SET EXERCISE
Lines that include the word "scene" are the ones to copy.

## BEGIN DATA SUPPLIED

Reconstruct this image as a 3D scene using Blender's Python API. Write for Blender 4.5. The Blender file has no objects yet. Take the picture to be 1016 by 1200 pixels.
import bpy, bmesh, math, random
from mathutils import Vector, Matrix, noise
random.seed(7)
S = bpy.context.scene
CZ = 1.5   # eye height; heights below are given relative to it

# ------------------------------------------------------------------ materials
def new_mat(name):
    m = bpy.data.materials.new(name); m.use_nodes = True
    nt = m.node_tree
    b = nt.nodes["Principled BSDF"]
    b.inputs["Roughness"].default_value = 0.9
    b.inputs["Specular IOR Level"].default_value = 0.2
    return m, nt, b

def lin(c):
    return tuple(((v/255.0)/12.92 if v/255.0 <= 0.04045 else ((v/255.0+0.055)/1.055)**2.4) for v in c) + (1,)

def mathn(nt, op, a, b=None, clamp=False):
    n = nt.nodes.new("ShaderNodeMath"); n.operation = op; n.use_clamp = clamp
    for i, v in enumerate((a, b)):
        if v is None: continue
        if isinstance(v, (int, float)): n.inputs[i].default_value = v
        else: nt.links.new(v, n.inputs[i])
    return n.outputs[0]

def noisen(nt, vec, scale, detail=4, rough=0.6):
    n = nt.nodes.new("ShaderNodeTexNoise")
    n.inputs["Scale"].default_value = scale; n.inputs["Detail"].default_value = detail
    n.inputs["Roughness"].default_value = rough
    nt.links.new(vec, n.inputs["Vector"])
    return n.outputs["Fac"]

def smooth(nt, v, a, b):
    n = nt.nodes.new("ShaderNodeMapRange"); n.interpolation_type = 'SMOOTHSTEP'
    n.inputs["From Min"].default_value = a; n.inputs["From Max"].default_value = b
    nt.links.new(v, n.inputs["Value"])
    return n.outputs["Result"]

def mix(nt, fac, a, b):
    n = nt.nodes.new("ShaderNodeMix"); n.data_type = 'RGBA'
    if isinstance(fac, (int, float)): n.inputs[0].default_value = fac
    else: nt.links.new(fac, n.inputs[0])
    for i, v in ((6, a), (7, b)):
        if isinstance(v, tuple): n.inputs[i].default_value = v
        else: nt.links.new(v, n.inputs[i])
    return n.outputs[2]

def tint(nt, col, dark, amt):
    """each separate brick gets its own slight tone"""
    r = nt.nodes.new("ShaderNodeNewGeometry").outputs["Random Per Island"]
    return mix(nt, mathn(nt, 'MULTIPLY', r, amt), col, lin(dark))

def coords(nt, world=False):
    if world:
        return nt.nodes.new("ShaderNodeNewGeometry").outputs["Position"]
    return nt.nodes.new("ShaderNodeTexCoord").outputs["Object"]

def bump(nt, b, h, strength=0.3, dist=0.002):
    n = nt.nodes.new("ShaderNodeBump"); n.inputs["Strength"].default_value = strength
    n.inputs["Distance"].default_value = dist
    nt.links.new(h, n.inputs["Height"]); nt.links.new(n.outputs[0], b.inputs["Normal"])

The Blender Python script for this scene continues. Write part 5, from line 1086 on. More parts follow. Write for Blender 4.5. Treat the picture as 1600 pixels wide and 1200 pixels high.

## END DATA SUPPLIED

TASK SOLUTION
Reconstruct this image as a 3D scene using Blender's Python API. Write for Blender 4.5. The Blender file has no objects yet. Take the picture to be 1016 by 1200 pixels.
S = bpy.context.scene
The Blender Python script for this scene continues. Write part 5, from line 1086 on. More parts follow. Write for Blender 4.5. Treat the picture as 1600 pixels wide and 1200 pixels high.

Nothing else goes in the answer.